8-bittierIl punto di maggior contatto tra Super Win the Game e il suo parente digitale più prossimo è sicuramente l’estetica. Chi ha avuto modo di provare l’opera prima dello sviluppatore ricorderà certamente il gustoso stratagemma visivo d’incorniciare l’azione all’interno di un vecchio tubo catodico, adottato da Pittman anche in quest’occasione e addirittura affinato nella fedeltà di rappresentazione. Proprio come durante una fruizione di titoli “extremely old-gen”, l’utente non può fare a meno di notare lievi difetti di flickering e il classico effetto scia degli sprite. Sia chiaro, nulla di così accentuato da rovinare l’azione, eppur in grado di strappare un sorriso a denti stretti a quei videogiocatori di vecchia data che con questi problemucci ci sono un po’ cresciuti. Peraltro, tale modalità – denominata CRT – è disattivabile in qualunque momento, permettendo all’uopo una fruizione a tutto schermo e senza artefatti grafici di sorta. Escludendo questo originale marchio di fabbrica metaludico, bisogna ammettere che è invece il level design del titolo ad aver compiuto un notevole balzo in avanti in termini di gradevolezza e citazionismo. Se You Have to omaggiava l’epoca NES in modo abbastanza nascosto, questo episodio sceglie invece di schiaffare una manciata di riferimenti direttamente in muso al giocatore. Non solo il dualismo tra l’inquadratura a volo d’uccello della mappa di gioco e il sidescrolling dei livelli canonici è un omaggio diretto a The Adventure of Link; ci sono dungeon evidentemente ispirati ai set di Super Mario Bros, Metroid e Kid Icarus, così come lo sono gran parte dei nemici in campo – uno tra tutti il simil-Baby Metroid dello stage nelle tubature. Ad accompagnare il tutto, troviamo infine una colonna audio sintetizzata appositamente per ricreare le sonorità dell’era 8-bit. I motivetti presenti sono consoni all’esperienza, ma in verità davvero pochi e rischiano di annoiare dopo breve. In questo senso, un po’ di varietà in più non avrebbe guastato.

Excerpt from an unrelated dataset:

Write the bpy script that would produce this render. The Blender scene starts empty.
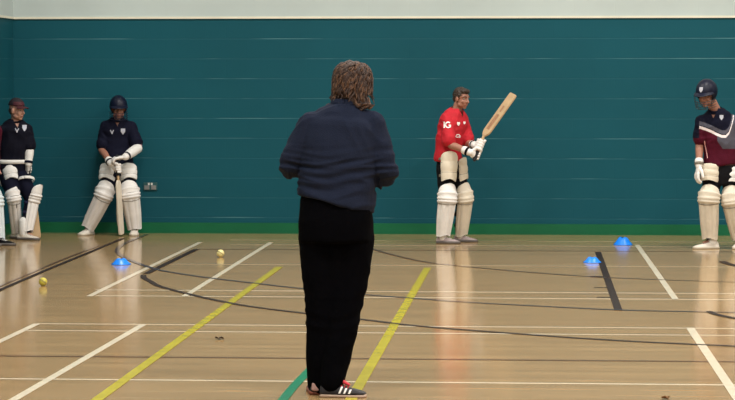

– Trama gradevole, che si compone passo passo

– Tanti segreti da scoprire

– Scenari pregni di storia videoludica

– Livello di sfida considerevole

– Leggermente meno accattivante rispetto al suo predecessore

– Colonna sonora per nulla varia

7.5

Rispetto a You Have to Win the Game, il nuovo lavoro di Kyle Pittman non è né qualcosa di più né qualcosa di meno: semplicemente, è altro. Sarebbe dunque sbagliato giudicare Super Win the Game unicamente in contrapposizione al suo parente digitale più stretto, poiché il gioco è volutamente più commerciale e maggiormente focalizzato sulla narrativa, sull’esplorazione semi-guidata e sulla rappresentazione di un mondo ludico molto più aperto e ricco di location – ferma restando la natura low budget del prodotto. Certo, lo sperimentalismo è meno marcato rispetto al passato, e in effetti quest’opera seconda potrebbe risultare meno accattivante per chiunque abbia saggiato il fascino del primo Win the Game. Ciò non ne nega, in ogni caso, lo status di platform che, non soltanto semplice foriero dell’amore che il developer nutre verso la Storia videoludica, beneficia prima di tutto di solide meccaniche e di sfide tanto impegnative quanto appaganti. E non è poco.